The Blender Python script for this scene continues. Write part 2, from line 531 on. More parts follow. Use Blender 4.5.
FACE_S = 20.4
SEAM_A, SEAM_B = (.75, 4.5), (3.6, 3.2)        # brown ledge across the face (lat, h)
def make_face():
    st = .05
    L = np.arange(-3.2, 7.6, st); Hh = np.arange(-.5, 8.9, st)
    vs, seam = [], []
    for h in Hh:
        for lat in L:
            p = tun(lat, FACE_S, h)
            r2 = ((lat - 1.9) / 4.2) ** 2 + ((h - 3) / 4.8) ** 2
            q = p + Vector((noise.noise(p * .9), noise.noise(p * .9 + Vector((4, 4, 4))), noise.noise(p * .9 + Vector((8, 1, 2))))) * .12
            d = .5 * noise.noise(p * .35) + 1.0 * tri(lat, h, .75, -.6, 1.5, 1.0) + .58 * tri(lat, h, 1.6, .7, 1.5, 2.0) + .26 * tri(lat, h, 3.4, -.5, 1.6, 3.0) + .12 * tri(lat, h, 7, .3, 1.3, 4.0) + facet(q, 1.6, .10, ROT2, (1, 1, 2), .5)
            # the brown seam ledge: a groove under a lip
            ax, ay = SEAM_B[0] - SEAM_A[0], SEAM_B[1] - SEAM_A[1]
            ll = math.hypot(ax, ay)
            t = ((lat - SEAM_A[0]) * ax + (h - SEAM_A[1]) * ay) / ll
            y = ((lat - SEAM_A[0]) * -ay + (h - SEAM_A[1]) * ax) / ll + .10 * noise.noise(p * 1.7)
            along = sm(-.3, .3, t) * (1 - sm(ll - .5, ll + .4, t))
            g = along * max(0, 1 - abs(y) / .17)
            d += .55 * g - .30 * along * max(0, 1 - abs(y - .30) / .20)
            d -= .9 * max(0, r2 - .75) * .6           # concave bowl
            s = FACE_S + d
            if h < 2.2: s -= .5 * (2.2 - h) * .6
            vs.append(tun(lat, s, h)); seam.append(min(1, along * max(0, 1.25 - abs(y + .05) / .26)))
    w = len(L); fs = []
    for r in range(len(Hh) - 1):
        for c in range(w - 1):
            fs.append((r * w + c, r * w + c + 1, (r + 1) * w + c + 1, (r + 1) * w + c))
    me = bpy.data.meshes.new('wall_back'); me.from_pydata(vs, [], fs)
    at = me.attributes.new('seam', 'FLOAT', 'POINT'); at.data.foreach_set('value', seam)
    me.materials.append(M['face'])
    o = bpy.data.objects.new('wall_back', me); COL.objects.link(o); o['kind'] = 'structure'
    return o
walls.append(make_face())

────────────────

▶ **Objective**: Please output the entire listing exactly as it stands.

▶ **Answer for the task**:
The Blender Python script for this scene continues. Write part 2, from line 531 on. More parts follow. Use Blender 4.5.
FACE_S = 20.4
SEAM_A, SEAM_B = (.75, 4.5), (3.6, 3.2)        # brown ledge across the face (lat, h)
def make_face():
    st = .05
    L = np.arange(-3.2, 7.6, st); Hh = np.arange(-.5, 8.9, st)
    vs, seam = [], []
    for h in Hh:
        for lat in L:
            p = tun(lat, FACE_S, h)
            r2 = ((lat - 1.9) / 4.2) ** 2 + ((h - 3) / 4.8) ** 2
            q = p + Vector((noise.noise(p * .9), noise.noise(p * .9 + Vector((4, 4, 4))), noise.noise(p * .9 + Vector((8, 1, 2))))) * .12
            d = .5 * noise.noise(p * .35) + 1.0 * tri(lat, h, .75, -.6, 1.5, 1.0) + .58 * tri(lat, h, 1.6, .7, 1.5, 2.0) + .26 * tri(lat, h, 3.4, -.5, 1.6, 3.0) + .12 * tri(lat, h, 7, .3, 1.3, 4.0) + facet(q, 1.6, .10, ROT2, (1, 1, 2), .5)
            # the brown seam ledge: a groove under a lip
            ax, ay = SEAM_B[0] - SEAM_A[0], SEAM_B[1] - SEAM_A[1]
            ll = math.hypot(ax, ay)
            t = ((lat - SEAM_A[0]) * ax + (h - SEAM_A[1]) * ay) / ll
            y = ((lat - SEAM_A[0]) * -ay + (h - SEAM_A[1]) * ax) / ll + .10 * noise.noise(p * 1.7)
            along = sm(-.3, .3, t) * (1 - sm(ll - .5, ll + .4, t))
            g = along * max(0, 1 - abs(y) / .17)
            d += .55 * g - .30 * along * max(0, 1 - abs(y - .30) / .20)
            d -= .9 * max(0, r2 - .75) * .6           # concave bowl
            s = FACE_S + d
            if h < 2.2: s -= .5 * (2.2 - h) * .6
            vs.append(tun(lat, s, h)); seam.append(min(1, along * max(0, 1.25 - abs(y + .05) / .26)))
    w = len(L); fs = []
    for r in range(len(Hh) - 1):
        for c in range(w - 1):
            fs.append((r * w + c, r * w + c + 1, (r + 1) * w + c + 1, (r + 1) * w + c))
    me = bpy.data.meshes.new('wall_back'); me.from_pydata(vs, [], fs)
    at = me.attributes.new('seam', 'FLOAT', 'POINT'); at.data.foreach_set('value', seam)
    me.materials.append(M['face'])
    o = bpy.data.objects.new('wall_back', me); COL.objects.link(o); o['kind'] = 'structure'
    return o
walls.append(make_face())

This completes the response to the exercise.